[begin INFORMATION PROVIDED]

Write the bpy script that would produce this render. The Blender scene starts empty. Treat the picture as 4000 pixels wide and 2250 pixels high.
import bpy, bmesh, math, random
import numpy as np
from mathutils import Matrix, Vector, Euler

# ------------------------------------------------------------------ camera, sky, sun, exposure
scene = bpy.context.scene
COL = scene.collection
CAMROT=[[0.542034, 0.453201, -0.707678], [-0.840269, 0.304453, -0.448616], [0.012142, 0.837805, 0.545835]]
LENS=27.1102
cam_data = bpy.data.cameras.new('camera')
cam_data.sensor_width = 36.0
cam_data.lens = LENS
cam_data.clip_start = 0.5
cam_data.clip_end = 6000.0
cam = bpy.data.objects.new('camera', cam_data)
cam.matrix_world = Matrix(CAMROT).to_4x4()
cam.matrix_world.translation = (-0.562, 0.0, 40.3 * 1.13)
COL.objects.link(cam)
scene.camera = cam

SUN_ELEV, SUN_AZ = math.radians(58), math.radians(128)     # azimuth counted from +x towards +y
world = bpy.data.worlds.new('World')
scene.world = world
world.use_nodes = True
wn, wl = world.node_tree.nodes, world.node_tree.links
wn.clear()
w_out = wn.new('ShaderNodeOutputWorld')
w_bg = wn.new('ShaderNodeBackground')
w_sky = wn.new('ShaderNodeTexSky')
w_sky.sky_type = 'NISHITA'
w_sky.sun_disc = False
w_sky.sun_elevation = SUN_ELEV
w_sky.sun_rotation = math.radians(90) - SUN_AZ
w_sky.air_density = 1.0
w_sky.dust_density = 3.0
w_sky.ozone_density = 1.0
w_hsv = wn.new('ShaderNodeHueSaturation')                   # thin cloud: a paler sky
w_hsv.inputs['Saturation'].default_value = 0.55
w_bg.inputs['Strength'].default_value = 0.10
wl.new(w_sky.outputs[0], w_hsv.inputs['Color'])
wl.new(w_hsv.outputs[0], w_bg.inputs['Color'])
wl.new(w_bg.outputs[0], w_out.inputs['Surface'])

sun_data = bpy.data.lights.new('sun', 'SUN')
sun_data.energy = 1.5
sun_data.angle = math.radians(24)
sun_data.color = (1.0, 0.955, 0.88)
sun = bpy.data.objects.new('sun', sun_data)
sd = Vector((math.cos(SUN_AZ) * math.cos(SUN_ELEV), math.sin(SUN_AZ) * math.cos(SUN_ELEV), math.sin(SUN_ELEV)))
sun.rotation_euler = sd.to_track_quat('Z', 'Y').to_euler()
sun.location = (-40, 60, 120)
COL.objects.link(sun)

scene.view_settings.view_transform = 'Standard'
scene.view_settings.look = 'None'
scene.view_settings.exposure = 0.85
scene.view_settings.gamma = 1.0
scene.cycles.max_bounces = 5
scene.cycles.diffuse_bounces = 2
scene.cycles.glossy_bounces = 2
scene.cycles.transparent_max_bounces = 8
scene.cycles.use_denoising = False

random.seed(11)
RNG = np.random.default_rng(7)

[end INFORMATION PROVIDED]

• _GIVEN PROBLEM_
All lines from the beginning of the material above through the one with "from mathutils import Matrix, Vector, Euler" need to be returned exactly; please return those and only those.

• _EXERCISE ANSWER_
Write the bpy script that would produce this render. The Blender scene starts empty. Treat the picture as 4000 pixels wide and 2250 pixels high.
import bpy, bmesh, math, random
import numpy as np
from mathutils import Matrix, Vector, Euler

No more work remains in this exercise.